Las tentaciones intervencionistas de los gobernantes a imponernos todo tipo de ideas liberticidas, que poco o nada tienen que ver con los intereses de los ciudadanos, y en este caso de la lengua en que se ha de hablar en los centros de enseñanza, son manifiestas e inevitables en los nacionalistas y socialistas. Lo que sorprende es que el Gobierno del Sr. Núñez Feijóo, teóricamente inserta su política en la de un partido liberal conservador, en vez de dejar libertad a los padres que decidan en qué lengua quieren que se eduquen sus hijos, preservando a su vez la cooficialidad del castellano y gallego, dictamine salomónicamente, partiendo "al niño" en tres trozos.

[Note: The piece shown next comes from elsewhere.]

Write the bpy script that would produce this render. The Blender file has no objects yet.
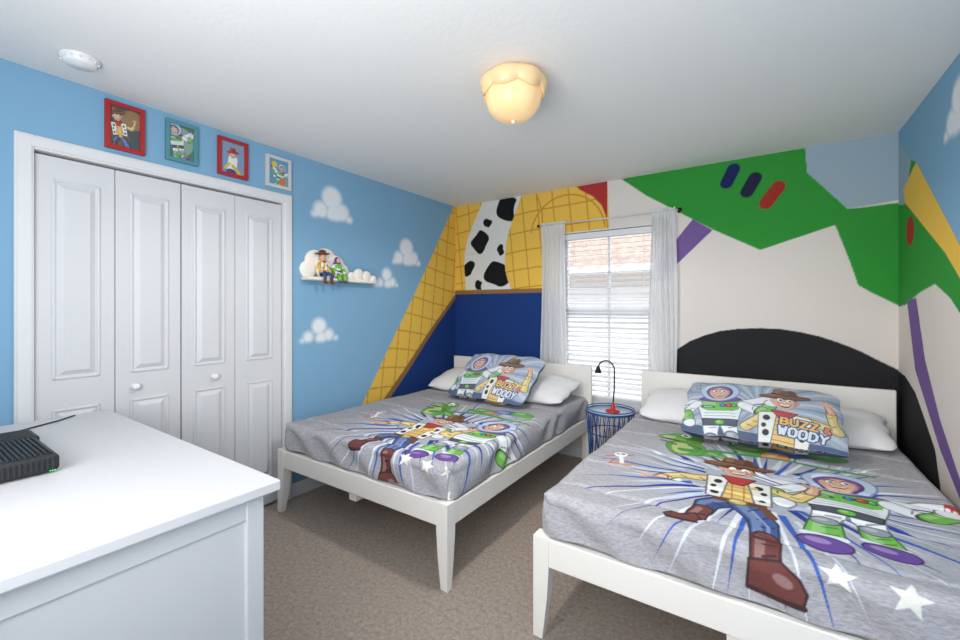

Eso sí, iguales, o aparentemente iguales, porque habrá que saber, está por ver, quién se lleva la mejor parte, es decir, las asignaturas troncales.
Lo que ocurre en estos casos, como ya se tiene experiencia en otras Comunidades Autónomas, es que al final los estudiantes no sepan hablar y escribir correctamente la lengua española oficial del Estado, ni ninguna otra. Al menos, no se les va a obligar con castigos, como en Cataluña, por hablar en castellano en los recreos; y podrán expresarse en clase y en los exámenes en la lengua que deseen, pero eso son pequeños remiendos para no resolver de lleno el fondo del asunto. ¿Tan difícil es que los padres, y no el estatismo asfixiante, sean quienes elijan en qué lengua quieren que sean educados sus hijos? De tal forma que quienes prefieran recibir la enseñanza en gallego sean respetados; y los que deseen que las asignaturas se les imparta en castellano puedan acceder a este derecho y deber constitucional, sin que se tenga que diluir y mermar su derecho por los poderes públicos, con un aparente sentido de la igualdad, a costa de ceder a las imposiciones nacionalistas, y, en detrimento, una vez más, de la libertad.